### Source data

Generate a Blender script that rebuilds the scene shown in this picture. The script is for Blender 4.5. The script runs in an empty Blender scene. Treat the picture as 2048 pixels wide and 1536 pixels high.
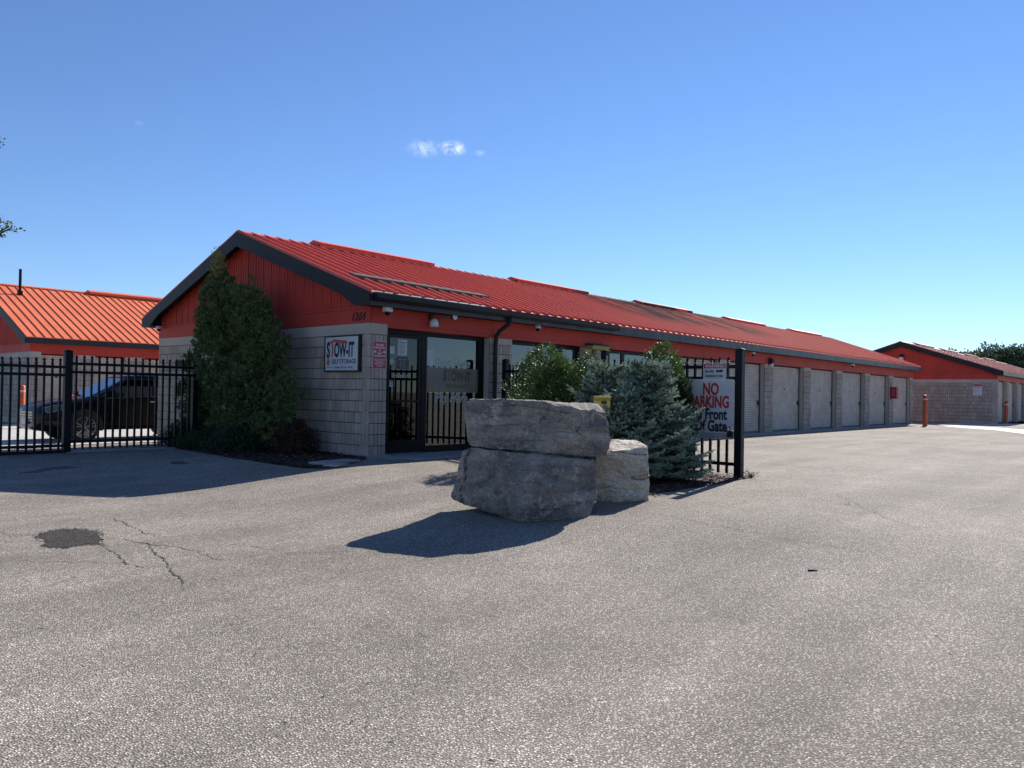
import bpy, math, random
import numpy as np
from mathutils import Matrix, Vector, noise
random.seed(7); rng = np.random.default_rng(7)
S = bpy.context.scene
COL = S.collection

# ------------------------------------------------------------------ camera
cam = bpy.data.cameras.new('camera'); co = bpy.data.objects.new('camera', cam); COL.objects.link(co)
cr, cu, cf = (0.66337, -0.748096, 0.017124), (-0.020753, 0.004482, 0.999775), (0.748004, 0.663576, 0.012552)
co.matrix_world = Matrix(((cr[0], cu[0], -cf[0], -8.6925), (cr[1], cu[1], -cf[1], -11.0999),
                          (cr[2], cu[2], -cf[2], 1.1752), (0, 0, 0, 1)))
cam.sensor_width = 36; cam.lens = 36 * 1561.3 / 2048; cam.clip_end = 3000; cam.clip_start = 0.05
S.camera = co
# ------------------------------------------------------------------ light
SUN = Vector((1.45, 0.28, 1.0)).normalized()
SUN_EL = math.asin(SUN.z); SUN_ROT = math.atan2(SUN.x, SUN.y)
W = bpy.data.worlds.new('World'); S.world = W; W.use_nodes = True
nt = W.node_tree; bg = nt.nodes['Background']
sky = nt.nodes.new('ShaderNodeTexSky'); sky.sky_type = 'NISHITA'; sky.sun_disc = False
sky.sun_elevation = SUN_EL; sky.sun_rotation = SUN_ROT; sky.altitude = 200
sky.air_density = 1.0; sky.dust_density = 0.0; sky.ozone_density = 2.2
bg.inputs['Strength'].default_value = 0.082
def N(t, typ, **kw):
    n = t.nodes.new(typ)
    for k, v in kw.items(): setattr(n, k, v)
    return n
def L(t, a, b): t.links.new(a, b)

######

## Task description
Exactly as written, please give again the lines from the beginning of the listing through the line containing "COL = S.collection", inclusive, without any pictures.

## Exercise answer
Generate a Blender script that rebuilds the scene shown in this picture. The script is for Blender 4.5. The script runs in an empty Blender scene. Treat the picture as 2048 pixels wide and 1536 pixels high.
import bpy, math, random
import numpy as np
from mathutils import Matrix, Vector, noise
random.seed(7); rng = np.random.default_rng(7)
S = bpy.context.scene
COL = S.collection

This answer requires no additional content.